Of course, recognizing the Arabs’ “right to live on the land,” the Jewish leadership has repeatedly consented to divide the land, including acceptance of the 1947 Partition Plan, offers to negotiate after the 1948 and 1967 wars, and the unprecedented Camp David/Taba peace proposal of 2000. The Arabs, on the other hand, habitually rejected these proposals to share the territory, choosing instead to reject Israel’s existence.

In “Children of the Nakba,” released in 2005, the MCC again questions the legitimacy of Jewish sovereignty.
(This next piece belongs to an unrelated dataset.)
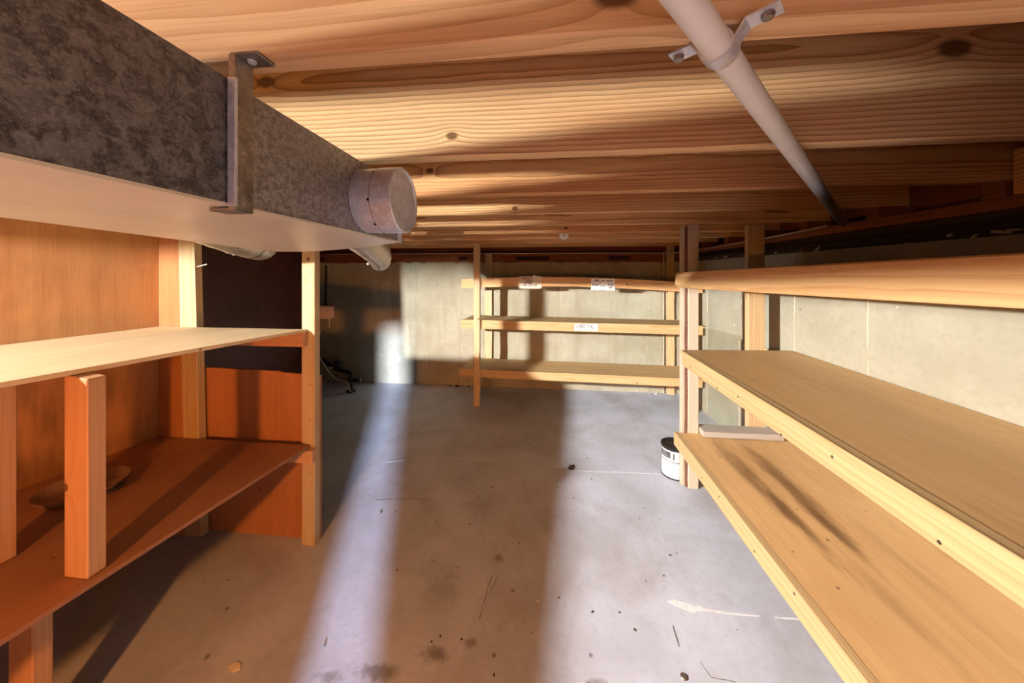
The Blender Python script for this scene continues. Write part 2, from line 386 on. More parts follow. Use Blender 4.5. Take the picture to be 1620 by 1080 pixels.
# wall behind the camera with a door standing ajar
wall_front = struct('wall_front', XL - .2, -.060, YF - .12, YF, 0, 1.9, 'ply_wall')
bxx('door_header', -.060, .95, YF - .12, YF, 1.40, 1.9, 'ply_wall', wall_front)
bxx('wall_panel', .95, XR + .22, YF - .12, YF, 0, 1.9, 'ply_wall', wall_front, 'Z')
door = struct('door_1', .200, .945, YF - .09, YF - .05, .005, 1.395, 'ply_end', 'Z')
lathe('door_handle', [(0, 0), (.012, 0), (.012, .03), (.027, .04), (.03, .055), (.02, .07), (0, .072)], 'steel', door, (.22, YF - .05, .75), (0, 1, 0), 20)
ceiling = struct('ceiling', XL - .2, XR + .25, YF - .15, YB + .25, 1.886, 1.91, 'ply_end')
tag(ceiling, 'wooden subfloor above the joists')
for k in range(-2, 9):
    y0 = .417 + .406 * k
    mat = {0: 'joist_a', 1: 'joist_b', 2: 'joist_c'}.get(k, 'joist')
    bxx('joist', XL, XR + .13, y0, y0 + .038, ZJ, 1.886, mat, ceiling, 'X', .003)
# back wall: sill plates, blocks and the rim board behind them
bxx('rim_board', XL, XR + .2, YB + .18, YB + .22, TOP, 1.886, 'old', wall_back)
bxx('sill_plate', XL, XR, YB + .005, YB + .18, TOP, TOP + .030, 'old', wall_back, 'X', .002, 30, .002)
bxx('sill_plate', XL, XR, YB + .02, YB + .18, TOP + .078, TOP + .112, 'old', wall_back, 'X', .002, 20, .001)
xs = [-2.7, -1.0, -.93, -.33, .03, .80, 1.02, 1.48]
for a, b in ((-2.7, -1.02), (-.92, -.34), (.04, .70), (.94, 1.46)):
    bxx('sill_block', a, b, YB + .03, YB + .15, TOP + .030, TOP + .078, 'old', wall_back)
bxx('dark_backing', XL, XR, YB + .15, YB + .17, TOP + .03, TOP + .08, 'dark', wall_back)
bm = bmesh.new(); prev = None      # ragged mortar squeezed out along the wall head
for i in range(90):
    x = XL + (XR - XL) * i / 89; dz = random.uniform(-.006, .006); hh = random.uniform(.003, .011); yy = random.uniform(-.012, -.003)
    row = [bm.verts.new((x, YB + .004, TOP + dz + hh)), bm.verts.new((x, YB + yy, TOP + dz + hh * .7)), bm.verts.new((x, YB + yy, TOP + dz)), bm.verts.new((x, YB + .004, TOP + dz - .002))]
    if prev:
        for k in range(4): bm.faces.new((prev[k], prev[(k + 1) % 4], row[(k + 1) % 4], row[k]))
    else: bm.faces.new(row)
    prev = row
bm.faces.new(prev[::-1]); bmesh.ops.recalc_face_normals(bm, faces=bm.faces); m = centre(bm); link('mortar_bead', bm, 'seam', wall_back, m)
def seam(x, y, z0, z1, wd, parent, along):
    bm = bmesh.new(); n = 22; prev = None
    for i in range(n + 1):
        z = z0 + (z1 - z0) * i / n; w = wd * random.uniform(.4, 1.3); o = random.uniform(-.004, .004); h = random.uniform(.002, .006)
        if along == 'X': row = [bm.verts.new((o - w, .004, z)), bm.verts.new((o, -h, z)), bm.verts.new((o + w, .004, z))]
        else: row = [bm.verts.new((.004, o - w, z)), bm.verts.new((-h, o, z)), bm.verts.new((.004, o + w, z))]
        if prev:
            for k in (0, 1): bm.faces.new((prev[k], prev[k + 1], row[k + 1], row[k]))
        prev = row
    bmesh.ops.recalc_face_normals(bm, faces=bm.faces)
    return link('form_seam', bm, 'seam', parent, Matrix.Translation((x, y, 0)))
for x in (-2.05, -1.52, -.98, -.52, .17, .72, 1.1): seam(x, YB, .01, TOP - .01, .006, wall_back, 'X')
for y in (3.2, 2.66, 2.13, 1.68, .95, .3): seam(XR, y, .01, TOP - .01, .010 if y == 1.68 else .006, wall_right, 'Y')
# right wall sill
bxx('rim_board', XR + .17, XR + .21, YF, YB + .25, TOP, 1.886, 'old', wall_right, 'Y')
bxx('sill_plate', XR - .012, XR + .17, YF, YB, TOP + .002, TOP + .042, 'dark', wall_right, 'Y', .003, 40, .003)
bxx('sill_plate', XR - .02, XR + .17, YF, YB, TOP + .082, TOP + .122, 'old', wall_right, 'Y', .003, 20, .001)
bxx('dark_backing', XR + .05, XR + .07, YF, YB, TOP + .04, TOP + .09, 'dark', wall_right, 'Y')
for k in range(-2, 9):
    y0 = .417 + .406 * k
    bxx('shim_block', XR - .005, XR + .15, y0 - .01, y0 + .05, TOP + .122, ZJ, 'old', wall_right, 'Y')
bb = bxx('notched_block', XR + .01, XR + .05, .88, 1.215, TOP + .122, 1.70, 'joist', wall_right, 'Y')
for y in (1.00, 1.14):
    lathe('bore_hole', [(0, 0), (.024, 0), (.02, .002), (0, .0025)], 'dark', bb, (XR + .0095, y, 1.592), (-1, 0, 0), 14)
for i in range(26):   # crumbled mortar and splinters on the sill
    y = random.uniform(.8, 3.4); l = random.uniform(.02, .07)
    board('splinter', (XR - .006 - random.uniform(0, .012), y, TOP + random.uniform(.004, .02)), (XR - .006, y + l, TOP + random.uniform(-.008, .02)), random.uniform(.004, .012), .006, 'seam' if i % 3 else 'old', wall_right, bevel=0)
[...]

The images in this video are the same as the first two – Israeli soldiers menacing Palestinian civilians, who mourn the loss of their homes caused by the war in 1948. Predictably, the film makes no reference to the approximately 800,000 Jewish refugees who fled or were expelled from Iran and the Arab world after Israel’s creation, nor is there any acknowledgement that many of the Arab refugees are deliberately kept in miserable conditions by Arab dictators throughout the Middle East. Again, their suffering is blamed on the existence of Jewish sovereignty in a land of their own.

In a striking scene near the end of the video, pro-Palestinian activists confront a clearly agitated man who shouts at them in Hebrew. The man’s arguments are not translated for the viewers, but the narrator does intone that the message of the human rights activists concerned for Palestinian suffering is “not a message everyone wants to hear.”

If the video’s producers were honest enough to translate what the man was saying into English they would hear him make a very reasonable and rational argument: “Arabs have 22 states!”

It’s a legitimate point, but it’s not one the MCC can afford to acknowledge. The MCC is not interested in promoting Arab well-being, but rather denying the Jews their homeland.